Anywhere where there’s an offer! My own favourite places tend to offer Mexican food.

Do you have a favourite food shop?

We have a lot of really good farm shops around us – places like Blacker Hall – and we go to those nine times out of ten. The staff are always knowledgeable and friendly, the food is locally sourced and sensibly-priced.

How do you think that Yorkshire has changed, for better or for worse, in the time that you’ve known it?

I do think that we’ve rebranded ourselves pretty well. For example, the fact that we are always shouting (rightly) about the great food and drink that is made and sold here, and the eyes of the world have been on all the cycling that we do.

If you had to change one thing in, or about Yorkshire, what would that be?

The weather. We really don’t seem to get as much of the nice stuff as we should.

Who is the Yorkshire person that you most admire?

Mike Tomlinson was on the show the other week, and it was a pleasure to talk to him, and also very humbling. He never wanted to be in the public eye, and always in the spotlight, but he is carrying on the amazing work done by his late wife Jane in raising funds for causes that he believes in.

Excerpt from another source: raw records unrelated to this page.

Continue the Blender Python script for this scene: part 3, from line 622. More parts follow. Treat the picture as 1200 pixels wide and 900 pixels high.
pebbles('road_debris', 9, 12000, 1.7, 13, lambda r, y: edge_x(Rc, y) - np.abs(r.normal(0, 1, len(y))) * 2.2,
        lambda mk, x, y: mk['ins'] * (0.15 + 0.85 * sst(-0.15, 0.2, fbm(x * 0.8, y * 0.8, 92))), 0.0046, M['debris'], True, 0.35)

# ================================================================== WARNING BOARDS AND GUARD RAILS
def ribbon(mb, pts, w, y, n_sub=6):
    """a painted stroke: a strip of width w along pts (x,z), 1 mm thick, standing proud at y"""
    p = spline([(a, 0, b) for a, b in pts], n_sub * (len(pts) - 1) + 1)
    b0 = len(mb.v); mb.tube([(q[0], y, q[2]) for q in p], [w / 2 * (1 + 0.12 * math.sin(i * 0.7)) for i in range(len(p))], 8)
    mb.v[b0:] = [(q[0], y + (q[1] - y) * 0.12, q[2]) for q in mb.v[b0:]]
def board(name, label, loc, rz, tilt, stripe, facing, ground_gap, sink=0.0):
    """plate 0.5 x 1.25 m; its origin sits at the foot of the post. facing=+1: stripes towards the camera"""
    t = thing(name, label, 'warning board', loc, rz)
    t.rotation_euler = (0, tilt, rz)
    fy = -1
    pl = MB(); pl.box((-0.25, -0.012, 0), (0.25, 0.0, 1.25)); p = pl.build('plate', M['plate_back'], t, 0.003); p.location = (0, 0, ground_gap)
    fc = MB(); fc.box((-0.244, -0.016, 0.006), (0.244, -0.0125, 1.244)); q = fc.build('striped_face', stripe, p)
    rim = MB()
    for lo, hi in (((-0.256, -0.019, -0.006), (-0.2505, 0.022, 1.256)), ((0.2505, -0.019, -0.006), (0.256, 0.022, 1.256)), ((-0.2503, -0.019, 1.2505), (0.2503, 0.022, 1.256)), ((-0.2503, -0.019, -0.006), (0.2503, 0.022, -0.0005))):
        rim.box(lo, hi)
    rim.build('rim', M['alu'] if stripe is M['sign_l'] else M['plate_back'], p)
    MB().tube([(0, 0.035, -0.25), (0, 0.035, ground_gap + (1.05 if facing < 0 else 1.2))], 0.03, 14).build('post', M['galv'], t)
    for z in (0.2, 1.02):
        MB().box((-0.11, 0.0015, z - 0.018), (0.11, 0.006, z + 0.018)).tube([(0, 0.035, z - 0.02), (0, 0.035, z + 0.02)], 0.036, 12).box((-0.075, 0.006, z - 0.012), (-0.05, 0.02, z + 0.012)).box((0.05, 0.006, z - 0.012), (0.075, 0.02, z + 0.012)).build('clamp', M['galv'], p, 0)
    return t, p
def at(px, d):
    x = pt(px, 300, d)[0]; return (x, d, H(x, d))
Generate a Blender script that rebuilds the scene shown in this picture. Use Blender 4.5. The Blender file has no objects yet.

Has Yorkshire influenced your work?

I have never worked anywhere else, and I love the place, and the people. It is the latter who make the show what it is.

Name your favourite Yorkshire book/author/artist/CD/performer?

Shed Seven from York were (and are) a great band, and hugely underrated. Elsewhere, it has to be Michael Palin for me – not because of Monty Python, but for those amazing travel documentaries that he does.

If a stranger to Yorkshire only had time to visit one place, it would be?

We’d get them permission to get to the very top of the Emley Moor transmission mast, on a bright, clear day, and not just show them one bit of the county, but all of it.